Histoires de stades et de tribunaux

Justice

Une maison d’enfants aux agissements pour le moins douteux

(Facebook).

Comment la justice a reconnu l’association marseillaise JB Fouque coupable d’un manque manifeste de protection envers une salariée injustement licenciée.

C’est un soulagement, mêlé à de la surprise. Laurence M. avait le ventre un peu noué avant de découvrir le verdict au sujet d’une histoire au cours de laquelle on a eu le sentiment parfois de marcher sur la tête. Lanceuse d’alerte pour des risques sérieux encourus par des enfants, cette veilleuse de nuit avait été licenciée en janvier 2019 pour faute grave.

Voilà une partie de l’affaire, relayée à l’époque, entre autres, par Mediapart et Le Ravi (1), dont le 4 juin 2021 marque probablement un tournant. L’association JB Fouque, administratrice de la maison d’enfants à caractère social (MECS) dans laquelle travaillait Laurence, a fait preuve de profonde négligence malgré les sonnettes d’alarmes tirées à plusieurs reprises.

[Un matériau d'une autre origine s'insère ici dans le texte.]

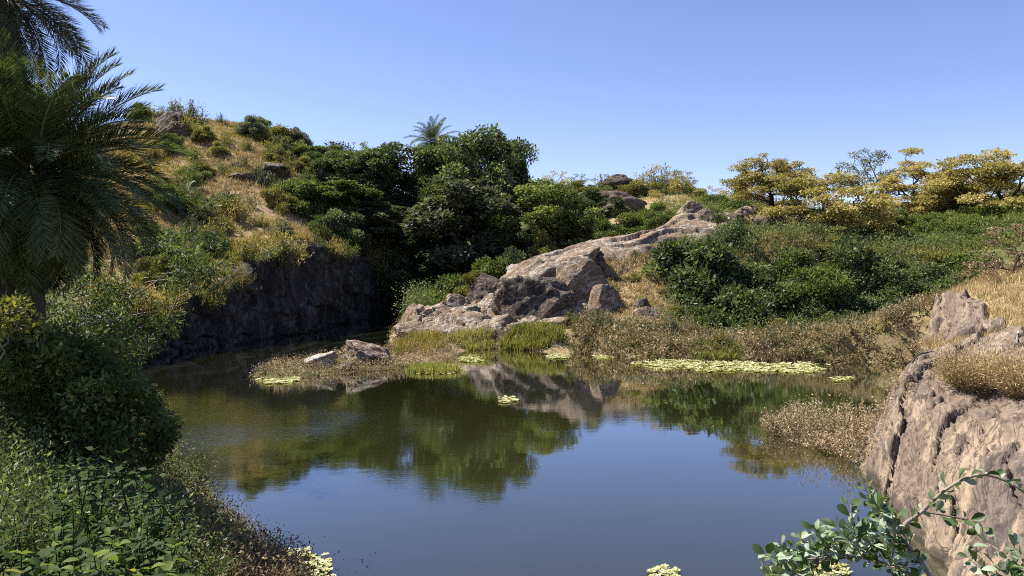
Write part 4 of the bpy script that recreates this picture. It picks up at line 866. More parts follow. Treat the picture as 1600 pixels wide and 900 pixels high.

« L’employeur a manqué à la protection qu’il devait à sa salariée, laquelle n’avait aucun moyen de savoir si les faits qu’elle-même et ses collègues redoutaient étaient avérés ou non », a expliqué début juin la Cour d’appel d’Aix en Provence (Chambre Sociale).

« Vous avez foutu la merde »

L’établissement, accueillant des enfants en difficulté et situé dans le 8e arrondissement de Marseille, aurait dû agir afin « d’accomplir la mission de protection de l’enfance que lui assigne sa tutelle publique. » Les termes du délibéré ne posent aucun doute sur la responsabilité de l’Association JB Fouque, priée à l’issue de l’arrêt de réintégrer la salariée avec paiement des arriérés.

Un sentiment heureux pour Laurence qui gardera très longtemps en mémoire sa mise en garde à vue du 12 septembre 2018 à la brigade des mineurs de la sûreté départementale de Marseille. « Vous avez foutu la merde », avait dit un policier à celle convoquée comme simple témoin !

Son tort ? De supposés propos mensongers ayant entraîné des recherches inutiles. Devant l’immobilisme de JB Fouque, Laurence avait fini par informer l’Inspection du travail au sujet de ces dysfonctionnements pouvant mettre en danger la sécurité des jeunes individus dont elle avait la charge. Elle avait témoigné aussi de conditions de travail non adaptées (1 adulte pour 17 à 20 enfants âgés de 8 à 17 ans).

Des enfants suffisamment protégés ?

Sa direction, pour motiver le licenciement début 2019, avait invoqué de la mauvaise foi en reprochant à la veilleuse de nuit d’avoir fourni à l’organisation dépendant de la DIRECCTE (2) des échanges de courriels et des documents qu’elle n’aurait pas dû utiliser. JB Fouque affirmait que l’enquête déclenchée par le Procureur de la République lui-même alerté par l’Inspection du travail (qui avait saisi le Parquet sur le fondement de l’article 40 du CPP), avait révélé des « faits erronés ».

L’association voyait en Laurence une volonté manifeste de nuire à son image. Des arguments que n’a pas suivis, au contraire, la cour d’appel du tribunal administratif d’Aix-en-Provence. On attend désormais de voir dans quelles conditions va se dérouler sa réintégration comme salariée.

On a appris par ailleurs que Laurence M. se réserve  la possibilité d’agir en justice contre son employeur des chefs, notamment, de non-assistance à personne en péril (faits commis en septembre 2018), propos mensongers et calomnieux ou encore faute inexcusable de l’employeur.

1 : « A Marseille, deux travailleurs sociaux en garde à vue après avoir alerté sur des dysfonctionnements. » Article publié le 9 décembre 2018. 

2 : Direction régionale des entreprises, de la concurrence, de la consommation, du travail et de l’emploi.